Retype everything in the listing, leaving each line exactly as it is.

── INFORMATION SUPPLIED ──

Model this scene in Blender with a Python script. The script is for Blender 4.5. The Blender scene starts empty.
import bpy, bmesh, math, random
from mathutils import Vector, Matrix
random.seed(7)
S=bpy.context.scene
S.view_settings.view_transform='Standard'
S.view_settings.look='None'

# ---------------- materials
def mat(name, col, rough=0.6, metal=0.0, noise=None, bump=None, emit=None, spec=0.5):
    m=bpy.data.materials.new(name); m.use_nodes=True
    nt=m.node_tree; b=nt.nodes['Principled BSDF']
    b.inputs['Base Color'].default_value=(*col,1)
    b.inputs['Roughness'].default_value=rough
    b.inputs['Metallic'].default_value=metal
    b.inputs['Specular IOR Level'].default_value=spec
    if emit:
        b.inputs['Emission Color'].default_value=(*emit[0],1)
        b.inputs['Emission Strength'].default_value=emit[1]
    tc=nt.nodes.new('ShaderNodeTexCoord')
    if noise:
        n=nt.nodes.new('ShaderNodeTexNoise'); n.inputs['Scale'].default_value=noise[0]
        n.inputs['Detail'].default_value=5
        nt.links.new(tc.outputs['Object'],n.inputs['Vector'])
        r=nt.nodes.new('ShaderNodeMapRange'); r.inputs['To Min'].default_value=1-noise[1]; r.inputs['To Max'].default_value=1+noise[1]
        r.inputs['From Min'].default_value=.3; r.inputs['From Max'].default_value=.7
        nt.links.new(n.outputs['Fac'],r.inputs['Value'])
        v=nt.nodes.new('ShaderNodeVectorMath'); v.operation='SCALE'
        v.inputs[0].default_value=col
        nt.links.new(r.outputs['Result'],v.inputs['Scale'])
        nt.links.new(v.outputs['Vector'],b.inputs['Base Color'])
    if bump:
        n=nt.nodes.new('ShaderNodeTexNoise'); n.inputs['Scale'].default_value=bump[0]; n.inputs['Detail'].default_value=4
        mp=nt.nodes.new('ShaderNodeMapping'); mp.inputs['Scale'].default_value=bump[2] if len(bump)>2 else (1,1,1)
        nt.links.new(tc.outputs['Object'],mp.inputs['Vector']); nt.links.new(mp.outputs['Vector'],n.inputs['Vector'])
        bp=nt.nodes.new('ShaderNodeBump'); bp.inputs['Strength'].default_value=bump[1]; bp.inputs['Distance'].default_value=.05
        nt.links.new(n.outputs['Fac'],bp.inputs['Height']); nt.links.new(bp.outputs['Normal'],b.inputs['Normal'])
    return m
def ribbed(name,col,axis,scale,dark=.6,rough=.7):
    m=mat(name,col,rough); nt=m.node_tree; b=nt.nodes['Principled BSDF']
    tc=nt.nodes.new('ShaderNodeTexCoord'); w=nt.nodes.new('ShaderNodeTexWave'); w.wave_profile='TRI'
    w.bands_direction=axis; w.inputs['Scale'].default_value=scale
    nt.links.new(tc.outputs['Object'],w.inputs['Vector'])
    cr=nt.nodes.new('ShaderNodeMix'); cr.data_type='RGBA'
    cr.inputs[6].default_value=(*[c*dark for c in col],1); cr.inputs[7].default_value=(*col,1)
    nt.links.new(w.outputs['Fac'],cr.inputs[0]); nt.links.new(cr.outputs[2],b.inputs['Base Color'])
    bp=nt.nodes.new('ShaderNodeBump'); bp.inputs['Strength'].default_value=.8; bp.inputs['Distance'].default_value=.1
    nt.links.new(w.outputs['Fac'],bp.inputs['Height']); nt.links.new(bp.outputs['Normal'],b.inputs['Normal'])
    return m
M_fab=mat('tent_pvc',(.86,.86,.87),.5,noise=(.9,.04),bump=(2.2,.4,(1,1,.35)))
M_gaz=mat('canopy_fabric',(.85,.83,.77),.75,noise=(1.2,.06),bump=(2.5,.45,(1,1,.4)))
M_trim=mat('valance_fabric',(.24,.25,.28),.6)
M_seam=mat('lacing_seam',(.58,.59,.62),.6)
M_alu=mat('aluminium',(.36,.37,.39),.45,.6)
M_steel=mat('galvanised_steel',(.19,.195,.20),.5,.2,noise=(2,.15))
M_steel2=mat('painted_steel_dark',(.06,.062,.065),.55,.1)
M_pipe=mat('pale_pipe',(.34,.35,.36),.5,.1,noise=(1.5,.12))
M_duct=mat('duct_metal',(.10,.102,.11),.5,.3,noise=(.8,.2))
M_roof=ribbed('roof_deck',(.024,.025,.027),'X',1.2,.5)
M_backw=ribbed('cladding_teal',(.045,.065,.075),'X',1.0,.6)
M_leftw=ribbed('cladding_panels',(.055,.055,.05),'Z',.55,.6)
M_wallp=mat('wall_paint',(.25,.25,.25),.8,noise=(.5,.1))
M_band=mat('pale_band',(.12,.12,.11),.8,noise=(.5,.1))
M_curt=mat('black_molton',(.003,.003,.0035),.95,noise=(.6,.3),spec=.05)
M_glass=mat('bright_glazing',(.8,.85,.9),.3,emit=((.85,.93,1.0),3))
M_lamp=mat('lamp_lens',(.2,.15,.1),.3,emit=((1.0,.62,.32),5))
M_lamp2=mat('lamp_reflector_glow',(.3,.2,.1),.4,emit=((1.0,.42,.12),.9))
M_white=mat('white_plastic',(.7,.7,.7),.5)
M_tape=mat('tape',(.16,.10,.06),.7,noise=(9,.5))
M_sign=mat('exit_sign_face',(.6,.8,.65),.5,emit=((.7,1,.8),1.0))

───

▶ _EXERCISE OUTPUT_:
Model this scene in Blender with a Python script. The script is for Blender 4.5. The Blender scene starts empty.
import bpy, bmesh, math, random
from mathutils import Vector, Matrix
random.seed(7)
S=bpy.context.scene
S.view_settings.view_transform='Standard'
S.view_settings.look='None'

# ---------------- materials
def mat(name, col, rough=0.6, metal=0.0, noise=None, bump=None, emit=None, spec=0.5):
    m=bpy.data.materials.new(name); m.use_nodes=True
    nt=m.node_tree; b=nt.nodes['Principled BSDF']
    b.inputs['Base Color'].default_value=(*col,1)
    b.inputs['Roughness'].default_value=rough
    b.inputs['Metallic'].default_value=metal
    b.inputs['Specular IOR Level'].default_value=spec
    if emit:
        b.inputs['Emission Color'].default_value=(*emit[0],1)
        b.inputs['Emission Strength'].default_value=emit[1]
    tc=nt.nodes.new('ShaderNodeTexCoord')
    if noise:
        n=nt.nodes.new('ShaderNodeTexNoise'); n.inputs['Scale'].default_value=noise[0]
        n.inputs['Detail'].default_value=5
        nt.links.new(tc.outputs['Object'],n.inputs['Vector'])
        r=nt.nodes.new('ShaderNodeMapRange'); r.inputs['To Min'].default_value=1-noise[1]; r.inputs['To Max'].default_value=1+noise[1]
        r.inputs['From Min'].default_value=.3; r.inputs['From Max'].default_value=.7
        nt.links.new(n.outputs['Fac'],r.inputs['Value'])
        v=nt.nodes.new('ShaderNodeVectorMath'); v.operation='SCALE'
        v.inputs[0].default_value=col
        nt.links.new(r.outputs['Result'],v.inputs['Scale'])
        nt.links.new(v.outputs['Vector'],b.inputs['Base Color'])
    if bump:
        n=nt.nodes.new('ShaderNodeTexNoise'); n.inputs['Scale'].default_value=bump[0]; n.inputs['Detail'].default_value=4
        mp=nt.nodes.new('ShaderNodeMapping'); mp.inputs['Scale'].default_value=bump[2] if len(bump)>2 else (1,1,1)
        nt.links.new(tc.outputs['Object'],mp.inputs['Vector']); nt.links.new(mp.outputs['Vector'],n.inputs['Vector'])
        bp=nt.nodes.new('ShaderNodeBump'); bp.inputs['Strength'].default_value=bump[1]; bp.inputs['Distance'].default_value=.05
        nt.links.new(n.outputs['Fac'],bp.inputs['Height']); nt.links.new(bp.outputs['Normal'],b.inputs['Normal'])
    return m
def ribbed(name,col,axis,scale,dark=.6,rough=.7):
    m=mat(name,col,rough); nt=m.node_tree; b=nt.nodes['Principled BSDF']
    tc=nt.nodes.new('ShaderNodeTexCoord'); w=nt.nodes.new('ShaderNodeTexWave'); w.wave_profile='TRI'
    w.bands_direction=axis; w.inputs['Scale'].default_value=scale
    nt.links.new(tc.outputs['Object'],w.inputs['Vector'])
    cr=nt.nodes.new('ShaderNodeMix'); cr.data_type='RGBA'
    cr.inputs[6].default_value=(*[c*dark for c in col],1); cr.inputs[7].default_value=(*col,1)
    nt.links.new(w.outputs['Fac'],cr.inputs[0]); nt.links.new(cr.outputs[2],b.inputs['Base Color'])
    bp=nt.nodes.new('ShaderNodeBump'); bp.inputs['Strength'].default_value=.8; bp.inputs['Distance'].default_value=.1
    nt.links.new(w.outputs['Fac'],bp.inputs['Height']); nt.links.new(bp.outputs['Normal'],b.inputs['Normal'])
    return m
M_fab=mat('tent_pvc',(.86,.86,.87),.5,noise=(.9,.04),bump=(2.2,.4,(1,1,.35)))
M_gaz=mat('canopy_fabric',(.85,.83,.77),.75,noise=(1.2,.06),bump=(2.5,.45,(1,1,.4)))
M_trim=mat('valance_fabric',(.24,.25,.28),.6)
M_seam=mat('lacing_seam',(.58,.59,.62),.6)
M_alu=mat('aluminium',(.36,.37,.39),.45,.6)
M_steel=mat('galvanised_steel',(.19,.195,.20),.5,.2,noise=(2,.15))
M_steel2=mat('painted_steel_dark',(.06,.062,.065),.55,.1)
M_pipe=mat('pale_pipe',(.34,.35,.36),.5,.1,noise=(1.5,.12))
M_duct=mat('duct_metal',(.10,.102,.11),.5,.3,noise=(.8,.2))
M_roof=ribbed('roof_deck',(.024,.025,.027),'X',1.2,.5)
M_backw=ribbed('cladding_teal',(.045,.065,.075),'X',1.0,.6)
M_leftw=ribbed('cladding_panels',(.055,.055,.05),'Z',.55,.6)
M_wallp=mat('wall_paint',(.25,.25,.25),.8,noise=(.5,.1))
M_band=mat('pale_band',(.12,.12,.11),.8,noise=(.5,.1))
M_curt=mat('black_molton',(.003,.003,.0035),.95,noise=(.6,.3),spec=.05)
M_glass=mat('bright_glazing',(.8,.85,.9),.3,emit=((.85,.93,1.0),3))
M_lamp=mat('lamp_lens',(.2,.15,.1),.3,emit=((1.0,.62,.32),5))
M_lamp2=mat('lamp_reflector_glow',(.3,.2,.1),.4,emit=((1.0,.42,.12),.9))
M_white=mat('white_plastic',(.7,.7,.7),.5)
M_tape=mat('tape',(.16,.10,.06),.7,noise=(9,.5))
M_sign=mat('exit_sign_face',(.6,.8,.65),.5,emit=((.7,1,.8),1.0))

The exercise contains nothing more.